REQUIREMENTS:
Find the word "More" in the records below. List each line containing it.

SUPPLIED ENTRIES:
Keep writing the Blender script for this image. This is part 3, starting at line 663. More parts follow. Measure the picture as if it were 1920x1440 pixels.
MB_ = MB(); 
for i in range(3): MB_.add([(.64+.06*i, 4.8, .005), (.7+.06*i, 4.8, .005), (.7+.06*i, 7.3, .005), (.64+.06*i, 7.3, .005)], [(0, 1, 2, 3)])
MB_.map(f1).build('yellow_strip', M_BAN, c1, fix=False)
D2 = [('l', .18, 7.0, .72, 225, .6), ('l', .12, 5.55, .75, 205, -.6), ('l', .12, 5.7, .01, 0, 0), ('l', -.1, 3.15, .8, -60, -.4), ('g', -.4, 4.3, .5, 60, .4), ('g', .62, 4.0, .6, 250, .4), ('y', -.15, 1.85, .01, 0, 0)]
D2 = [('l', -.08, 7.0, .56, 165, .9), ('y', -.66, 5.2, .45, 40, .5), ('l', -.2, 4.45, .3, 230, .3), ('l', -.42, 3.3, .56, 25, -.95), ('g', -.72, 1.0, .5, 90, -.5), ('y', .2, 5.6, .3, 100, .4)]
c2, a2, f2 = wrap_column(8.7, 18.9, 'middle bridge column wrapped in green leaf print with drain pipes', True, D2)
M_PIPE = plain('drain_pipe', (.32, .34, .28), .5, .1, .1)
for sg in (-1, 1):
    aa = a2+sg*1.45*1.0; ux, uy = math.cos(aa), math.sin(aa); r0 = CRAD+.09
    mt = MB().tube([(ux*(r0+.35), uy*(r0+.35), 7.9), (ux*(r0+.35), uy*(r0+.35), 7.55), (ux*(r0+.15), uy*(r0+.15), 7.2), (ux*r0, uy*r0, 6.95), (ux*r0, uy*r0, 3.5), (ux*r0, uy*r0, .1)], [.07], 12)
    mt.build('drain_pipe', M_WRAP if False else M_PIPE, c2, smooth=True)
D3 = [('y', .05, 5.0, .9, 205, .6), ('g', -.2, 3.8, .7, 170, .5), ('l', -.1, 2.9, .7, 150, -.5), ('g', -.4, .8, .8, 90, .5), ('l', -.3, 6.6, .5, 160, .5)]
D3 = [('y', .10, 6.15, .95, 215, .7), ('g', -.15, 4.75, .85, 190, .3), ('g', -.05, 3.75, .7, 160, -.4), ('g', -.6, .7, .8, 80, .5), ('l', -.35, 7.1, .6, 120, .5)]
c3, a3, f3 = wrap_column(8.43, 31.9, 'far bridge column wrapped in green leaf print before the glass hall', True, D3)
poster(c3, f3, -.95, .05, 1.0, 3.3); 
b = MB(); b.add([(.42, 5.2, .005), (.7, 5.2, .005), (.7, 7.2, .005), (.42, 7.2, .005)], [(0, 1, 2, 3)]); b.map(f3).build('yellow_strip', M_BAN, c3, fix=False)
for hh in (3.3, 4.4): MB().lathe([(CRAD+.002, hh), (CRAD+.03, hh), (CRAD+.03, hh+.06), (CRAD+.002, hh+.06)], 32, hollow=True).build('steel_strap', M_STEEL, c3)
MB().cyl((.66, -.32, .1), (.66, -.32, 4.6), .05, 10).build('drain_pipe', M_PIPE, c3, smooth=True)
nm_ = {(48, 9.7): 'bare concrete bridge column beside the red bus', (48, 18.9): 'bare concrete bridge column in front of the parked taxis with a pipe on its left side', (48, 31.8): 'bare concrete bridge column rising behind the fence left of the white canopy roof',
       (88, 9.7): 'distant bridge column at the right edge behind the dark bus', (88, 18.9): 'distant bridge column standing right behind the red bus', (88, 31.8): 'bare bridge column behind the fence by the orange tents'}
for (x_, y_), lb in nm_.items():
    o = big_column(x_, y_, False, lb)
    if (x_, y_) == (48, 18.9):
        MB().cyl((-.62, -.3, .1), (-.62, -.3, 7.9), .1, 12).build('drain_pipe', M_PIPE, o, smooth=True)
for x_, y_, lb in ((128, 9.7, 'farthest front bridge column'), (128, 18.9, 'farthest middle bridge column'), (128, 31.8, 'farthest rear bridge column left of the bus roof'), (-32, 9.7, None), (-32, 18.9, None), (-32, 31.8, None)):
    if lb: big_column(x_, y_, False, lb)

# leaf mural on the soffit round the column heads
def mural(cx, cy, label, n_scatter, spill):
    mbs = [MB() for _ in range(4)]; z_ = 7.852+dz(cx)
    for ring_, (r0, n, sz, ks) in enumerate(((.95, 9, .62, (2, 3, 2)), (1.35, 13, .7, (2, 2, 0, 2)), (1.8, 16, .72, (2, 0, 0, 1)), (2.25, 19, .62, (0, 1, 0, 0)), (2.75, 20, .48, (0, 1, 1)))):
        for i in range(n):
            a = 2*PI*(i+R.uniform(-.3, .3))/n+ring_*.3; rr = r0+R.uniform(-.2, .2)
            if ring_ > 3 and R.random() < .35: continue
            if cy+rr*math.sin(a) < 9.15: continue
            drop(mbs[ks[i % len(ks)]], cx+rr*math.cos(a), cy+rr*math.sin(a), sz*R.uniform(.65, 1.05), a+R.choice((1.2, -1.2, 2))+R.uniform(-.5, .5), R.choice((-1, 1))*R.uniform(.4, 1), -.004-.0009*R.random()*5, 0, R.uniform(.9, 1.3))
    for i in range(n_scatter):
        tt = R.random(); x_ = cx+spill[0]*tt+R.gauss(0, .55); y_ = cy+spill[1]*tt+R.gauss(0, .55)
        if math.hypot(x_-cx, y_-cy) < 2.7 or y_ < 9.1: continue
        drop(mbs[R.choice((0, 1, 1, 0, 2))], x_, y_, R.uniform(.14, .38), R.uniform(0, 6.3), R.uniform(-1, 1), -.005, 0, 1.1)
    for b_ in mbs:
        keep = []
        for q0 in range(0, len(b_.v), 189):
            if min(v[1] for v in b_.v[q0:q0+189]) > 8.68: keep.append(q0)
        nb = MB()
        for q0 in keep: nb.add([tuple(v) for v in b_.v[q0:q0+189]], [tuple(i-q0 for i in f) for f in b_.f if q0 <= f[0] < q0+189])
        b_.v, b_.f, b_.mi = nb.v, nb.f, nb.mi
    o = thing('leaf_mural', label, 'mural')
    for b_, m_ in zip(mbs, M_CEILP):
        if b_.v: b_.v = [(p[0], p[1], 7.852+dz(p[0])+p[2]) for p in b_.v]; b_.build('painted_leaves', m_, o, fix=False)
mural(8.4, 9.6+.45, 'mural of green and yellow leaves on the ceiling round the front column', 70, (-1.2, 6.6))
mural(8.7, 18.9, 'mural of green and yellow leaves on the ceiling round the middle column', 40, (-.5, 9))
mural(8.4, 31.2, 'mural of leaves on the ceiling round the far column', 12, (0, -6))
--
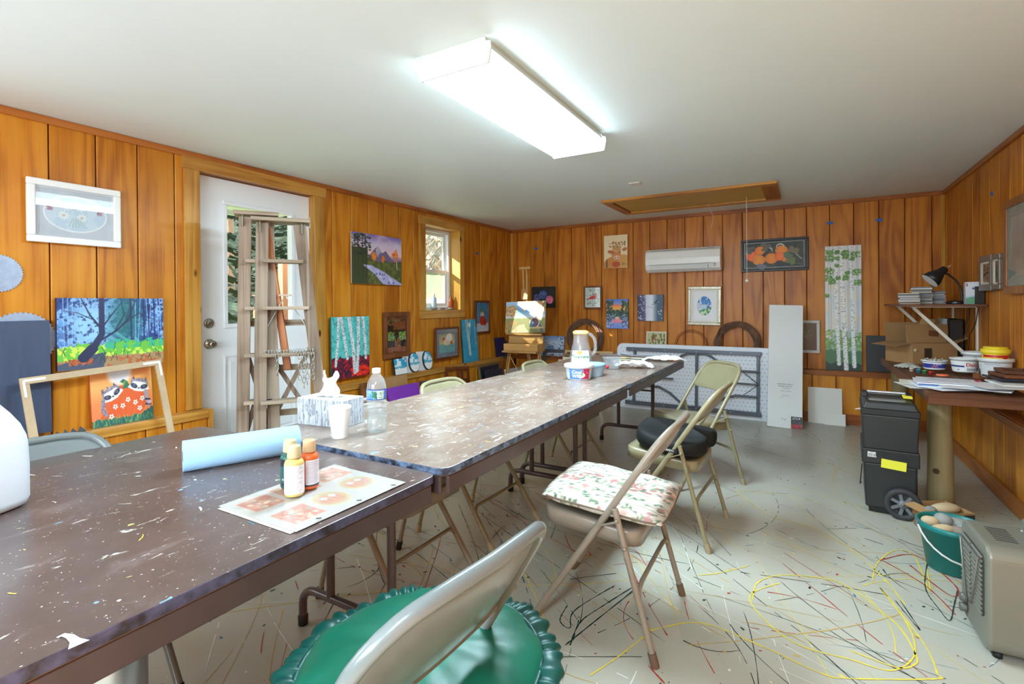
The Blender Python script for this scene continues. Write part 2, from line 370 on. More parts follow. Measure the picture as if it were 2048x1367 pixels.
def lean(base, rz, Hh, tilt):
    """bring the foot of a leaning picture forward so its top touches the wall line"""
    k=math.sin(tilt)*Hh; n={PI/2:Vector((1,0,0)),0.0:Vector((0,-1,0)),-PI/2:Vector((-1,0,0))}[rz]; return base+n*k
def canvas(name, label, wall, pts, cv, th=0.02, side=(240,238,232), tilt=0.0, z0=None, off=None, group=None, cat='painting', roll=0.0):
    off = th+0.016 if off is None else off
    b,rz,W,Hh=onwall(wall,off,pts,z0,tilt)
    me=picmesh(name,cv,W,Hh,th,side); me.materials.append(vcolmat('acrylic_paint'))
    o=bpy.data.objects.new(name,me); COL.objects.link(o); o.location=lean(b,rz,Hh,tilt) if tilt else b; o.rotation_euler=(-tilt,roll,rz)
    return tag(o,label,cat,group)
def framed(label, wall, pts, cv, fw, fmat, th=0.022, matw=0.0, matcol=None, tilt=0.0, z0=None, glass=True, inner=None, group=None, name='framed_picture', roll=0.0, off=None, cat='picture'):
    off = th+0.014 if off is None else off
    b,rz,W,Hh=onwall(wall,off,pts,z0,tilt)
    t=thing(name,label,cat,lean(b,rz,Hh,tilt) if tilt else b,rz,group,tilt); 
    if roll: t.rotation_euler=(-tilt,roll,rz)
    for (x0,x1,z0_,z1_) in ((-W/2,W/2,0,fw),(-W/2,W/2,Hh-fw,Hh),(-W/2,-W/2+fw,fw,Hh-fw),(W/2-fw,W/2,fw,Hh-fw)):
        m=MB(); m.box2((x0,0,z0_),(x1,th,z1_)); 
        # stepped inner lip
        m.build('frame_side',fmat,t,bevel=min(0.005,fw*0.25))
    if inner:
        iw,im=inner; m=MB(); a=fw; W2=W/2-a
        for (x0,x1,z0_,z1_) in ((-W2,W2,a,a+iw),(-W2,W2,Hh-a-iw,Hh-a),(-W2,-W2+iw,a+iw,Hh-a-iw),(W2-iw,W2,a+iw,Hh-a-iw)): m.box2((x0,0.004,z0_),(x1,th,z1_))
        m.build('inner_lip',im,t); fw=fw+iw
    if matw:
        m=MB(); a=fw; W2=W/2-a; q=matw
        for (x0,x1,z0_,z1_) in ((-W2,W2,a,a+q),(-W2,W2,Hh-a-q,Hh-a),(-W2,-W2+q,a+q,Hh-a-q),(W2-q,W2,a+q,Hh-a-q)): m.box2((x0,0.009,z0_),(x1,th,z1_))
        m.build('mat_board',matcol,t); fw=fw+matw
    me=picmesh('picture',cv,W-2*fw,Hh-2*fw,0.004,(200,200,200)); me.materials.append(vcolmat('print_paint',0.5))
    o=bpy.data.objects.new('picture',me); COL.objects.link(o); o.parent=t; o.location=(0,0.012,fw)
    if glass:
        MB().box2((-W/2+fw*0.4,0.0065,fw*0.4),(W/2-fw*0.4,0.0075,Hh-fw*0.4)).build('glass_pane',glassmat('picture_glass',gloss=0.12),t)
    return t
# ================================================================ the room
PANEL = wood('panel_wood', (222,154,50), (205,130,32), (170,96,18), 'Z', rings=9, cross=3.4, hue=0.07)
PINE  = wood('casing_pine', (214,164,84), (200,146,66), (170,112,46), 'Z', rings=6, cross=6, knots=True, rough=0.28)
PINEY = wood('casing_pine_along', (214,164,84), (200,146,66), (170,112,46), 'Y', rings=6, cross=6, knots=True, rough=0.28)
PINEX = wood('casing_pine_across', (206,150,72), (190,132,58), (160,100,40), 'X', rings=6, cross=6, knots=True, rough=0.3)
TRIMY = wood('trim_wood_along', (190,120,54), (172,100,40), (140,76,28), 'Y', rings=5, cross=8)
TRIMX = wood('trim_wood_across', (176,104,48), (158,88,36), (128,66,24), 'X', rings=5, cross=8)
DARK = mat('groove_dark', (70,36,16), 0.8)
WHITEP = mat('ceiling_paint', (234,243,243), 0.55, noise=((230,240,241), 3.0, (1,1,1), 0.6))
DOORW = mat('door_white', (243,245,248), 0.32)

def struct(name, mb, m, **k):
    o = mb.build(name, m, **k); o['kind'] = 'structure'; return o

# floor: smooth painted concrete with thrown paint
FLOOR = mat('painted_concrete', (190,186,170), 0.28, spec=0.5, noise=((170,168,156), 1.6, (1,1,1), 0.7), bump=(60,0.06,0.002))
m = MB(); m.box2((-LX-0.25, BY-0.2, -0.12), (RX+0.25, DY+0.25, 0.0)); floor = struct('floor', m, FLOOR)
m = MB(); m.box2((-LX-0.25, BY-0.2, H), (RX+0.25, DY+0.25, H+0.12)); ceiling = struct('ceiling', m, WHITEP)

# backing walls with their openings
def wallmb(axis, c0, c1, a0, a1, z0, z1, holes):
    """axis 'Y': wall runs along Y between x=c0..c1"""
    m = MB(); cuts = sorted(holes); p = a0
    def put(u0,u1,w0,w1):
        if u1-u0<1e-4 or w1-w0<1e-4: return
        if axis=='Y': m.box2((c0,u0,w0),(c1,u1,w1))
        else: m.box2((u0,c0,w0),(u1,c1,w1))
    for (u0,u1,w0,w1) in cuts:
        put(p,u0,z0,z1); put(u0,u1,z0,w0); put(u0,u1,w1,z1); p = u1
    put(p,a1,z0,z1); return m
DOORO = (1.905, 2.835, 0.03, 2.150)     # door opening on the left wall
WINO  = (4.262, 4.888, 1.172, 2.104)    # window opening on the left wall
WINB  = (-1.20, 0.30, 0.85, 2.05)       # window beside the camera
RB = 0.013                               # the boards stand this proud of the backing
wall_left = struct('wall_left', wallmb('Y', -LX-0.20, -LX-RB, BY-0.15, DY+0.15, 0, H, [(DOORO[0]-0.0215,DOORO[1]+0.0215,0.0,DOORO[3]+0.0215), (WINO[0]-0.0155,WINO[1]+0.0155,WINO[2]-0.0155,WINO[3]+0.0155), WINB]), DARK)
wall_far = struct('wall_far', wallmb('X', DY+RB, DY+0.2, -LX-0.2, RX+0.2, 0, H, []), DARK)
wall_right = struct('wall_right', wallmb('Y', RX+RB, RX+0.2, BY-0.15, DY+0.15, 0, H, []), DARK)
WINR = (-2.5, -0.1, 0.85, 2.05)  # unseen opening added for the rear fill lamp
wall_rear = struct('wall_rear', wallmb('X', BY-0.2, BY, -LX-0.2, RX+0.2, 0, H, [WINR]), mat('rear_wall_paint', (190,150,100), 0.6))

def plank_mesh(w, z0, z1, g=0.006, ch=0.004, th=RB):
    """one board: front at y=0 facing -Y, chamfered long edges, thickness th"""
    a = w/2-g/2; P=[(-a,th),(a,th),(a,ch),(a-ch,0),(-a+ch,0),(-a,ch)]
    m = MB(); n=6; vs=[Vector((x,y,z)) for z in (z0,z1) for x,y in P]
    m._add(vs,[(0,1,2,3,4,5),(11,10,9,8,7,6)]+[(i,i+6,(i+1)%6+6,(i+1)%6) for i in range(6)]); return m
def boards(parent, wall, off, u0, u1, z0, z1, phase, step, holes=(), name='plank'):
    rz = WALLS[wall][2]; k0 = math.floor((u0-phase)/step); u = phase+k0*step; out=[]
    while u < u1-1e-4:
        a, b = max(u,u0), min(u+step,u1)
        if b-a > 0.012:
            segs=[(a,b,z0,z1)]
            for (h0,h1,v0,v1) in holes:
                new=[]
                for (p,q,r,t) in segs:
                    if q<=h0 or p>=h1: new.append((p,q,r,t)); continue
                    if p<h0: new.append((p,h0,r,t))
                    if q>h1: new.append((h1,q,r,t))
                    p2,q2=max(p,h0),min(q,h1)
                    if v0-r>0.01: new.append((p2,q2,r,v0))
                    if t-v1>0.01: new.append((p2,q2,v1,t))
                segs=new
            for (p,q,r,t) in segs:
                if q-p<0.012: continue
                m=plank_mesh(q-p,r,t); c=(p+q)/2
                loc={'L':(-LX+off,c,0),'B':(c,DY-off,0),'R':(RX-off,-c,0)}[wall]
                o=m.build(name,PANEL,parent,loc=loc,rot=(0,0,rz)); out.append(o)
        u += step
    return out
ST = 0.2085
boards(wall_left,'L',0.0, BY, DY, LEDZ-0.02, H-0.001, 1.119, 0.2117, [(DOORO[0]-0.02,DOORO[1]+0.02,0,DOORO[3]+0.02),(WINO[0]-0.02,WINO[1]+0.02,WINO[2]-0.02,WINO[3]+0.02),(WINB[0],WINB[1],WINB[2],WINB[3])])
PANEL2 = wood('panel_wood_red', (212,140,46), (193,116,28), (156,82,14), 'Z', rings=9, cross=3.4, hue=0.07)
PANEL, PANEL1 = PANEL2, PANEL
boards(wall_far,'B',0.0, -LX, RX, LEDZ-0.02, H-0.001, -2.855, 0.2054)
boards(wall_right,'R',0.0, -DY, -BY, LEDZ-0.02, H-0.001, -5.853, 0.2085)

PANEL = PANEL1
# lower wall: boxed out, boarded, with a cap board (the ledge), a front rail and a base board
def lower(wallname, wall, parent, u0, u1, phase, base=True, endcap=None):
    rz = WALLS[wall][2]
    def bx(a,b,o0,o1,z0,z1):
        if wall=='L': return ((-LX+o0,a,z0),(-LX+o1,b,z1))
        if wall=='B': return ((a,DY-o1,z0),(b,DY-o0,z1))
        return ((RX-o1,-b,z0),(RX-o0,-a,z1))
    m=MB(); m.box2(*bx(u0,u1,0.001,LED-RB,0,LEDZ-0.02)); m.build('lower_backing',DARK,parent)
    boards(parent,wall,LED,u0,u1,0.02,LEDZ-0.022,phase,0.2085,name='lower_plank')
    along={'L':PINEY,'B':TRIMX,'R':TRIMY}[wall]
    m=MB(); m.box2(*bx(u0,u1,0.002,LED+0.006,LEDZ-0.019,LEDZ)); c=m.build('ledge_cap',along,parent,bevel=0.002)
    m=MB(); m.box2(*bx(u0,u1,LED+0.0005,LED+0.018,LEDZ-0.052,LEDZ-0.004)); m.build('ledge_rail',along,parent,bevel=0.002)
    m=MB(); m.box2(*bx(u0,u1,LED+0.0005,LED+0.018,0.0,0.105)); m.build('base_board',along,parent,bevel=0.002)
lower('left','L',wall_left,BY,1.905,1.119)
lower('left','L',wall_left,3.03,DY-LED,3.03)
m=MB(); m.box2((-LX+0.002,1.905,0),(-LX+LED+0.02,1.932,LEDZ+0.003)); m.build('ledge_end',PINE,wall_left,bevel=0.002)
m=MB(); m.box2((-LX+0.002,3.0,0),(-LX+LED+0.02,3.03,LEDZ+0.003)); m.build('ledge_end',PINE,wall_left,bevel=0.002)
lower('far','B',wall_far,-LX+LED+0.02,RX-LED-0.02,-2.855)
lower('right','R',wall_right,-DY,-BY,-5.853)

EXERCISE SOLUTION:
Keep writing the Blender script for this image. This is part 3, starting at line 663. More parts follow. Measure the picture as if it were 1920x1440 pixels.
The Blender Python script for this scene continues. Write part 2, from line 370 on. More parts follow. Measure the picture as if it were 2048x1367 pixels.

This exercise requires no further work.